Selasar Pengadilan Negeri (PN) Bandung di Jl LLRE Martadinata, Kota Bandung riuh ketika Herry Wirawan, terdakwa pemerkosa 13 santriwati turun dari mobil tahanan Kejaksanaan Negeri pada Selasa (14/2/2022).
Begitu tiba, Herry Wirawan yang mengenakan kemeja putih dibalut rompi tahanan berwarna merah dan peci warna hitam langsung masuk ke dalam persidangan. Jelang detik-detik yang menentukan itu, tak ada sepatah katapun yang diucapkan Herry saat masuk ke area persidangan.
Dalam persidangan, Herry Wirawan terbukti melakukan tindakan kejahatan yang luar biasa atau The Most Serious Crime, dan mendapatkan hukuman penjara seumur hidup.
Ia terbukti melakukan perbuatan asusila kepada 13 orang anak dan delapan anak di antaranya hamil hingga melahirkan. Selain itu, secara psikologis Herry juga melakukan cuci otak kepada korban, sehingga korban tak bisa membedakan mana yang benar, dan mana yang salah.
“Hal tersebut membuktikan bahwa kejahatan seksual tersebut sangat tinggi, the most serious crime,” ujar hakim.

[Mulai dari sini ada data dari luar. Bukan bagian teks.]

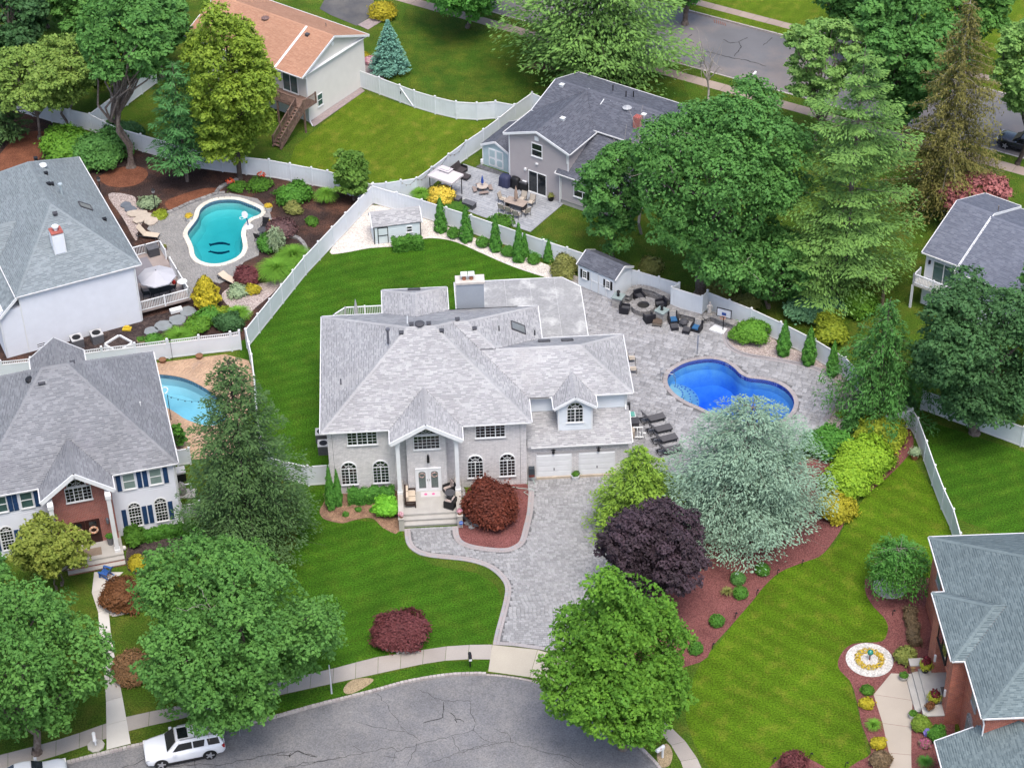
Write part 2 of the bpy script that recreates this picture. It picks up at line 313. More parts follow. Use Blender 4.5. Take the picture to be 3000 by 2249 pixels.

Seperti diketahui, Herry dituntut hukuman mati oleh Jaksa. Akan tetapi, dalam vonis, hakim memvonis Herry dengan hukuman penjara seumur hidup.
“Mengadili, menjatuhkan pidana kepada terdakwa oleh karena itu dengan pidana penjara seumur hidup,” ucap hakim.
Hakim menilai perbuatan Herry Wirawan telah terbukti bersalah sesuai dengan Pasal 81 ayat (1), ayat (3) Dan (5) jo Pasal 76.D UU RI Nomor 17 Tahun 2016 tentang Perubahan atas Undang-Undang Nomor 23 Tahun 2002 tentang Perlindungan Anak jo Pasal 65 ayat (1) KUHP sebagaimana dakwaan pertama.
Hakim menilai bahwa perbuatan yang dilakukan oleh Herry tersebut patut dijatuhi hukuman maksimal. Sebab, apa yang dilakukan Herry telah melanggar hak orang lain yakni hak para korban.
“Menimbang bahwa majelis hakim berpendapat terhadap terdakwa harus diberikan pidana yang setimpal dengan perbuatannya. Namun pidana tersebut yang dapat memberikan efek jera dan menjadi contoh bagi orang lain agar tidak melakukan perbuatan serupa dengan perbuatan terdakwa,” tuturnya.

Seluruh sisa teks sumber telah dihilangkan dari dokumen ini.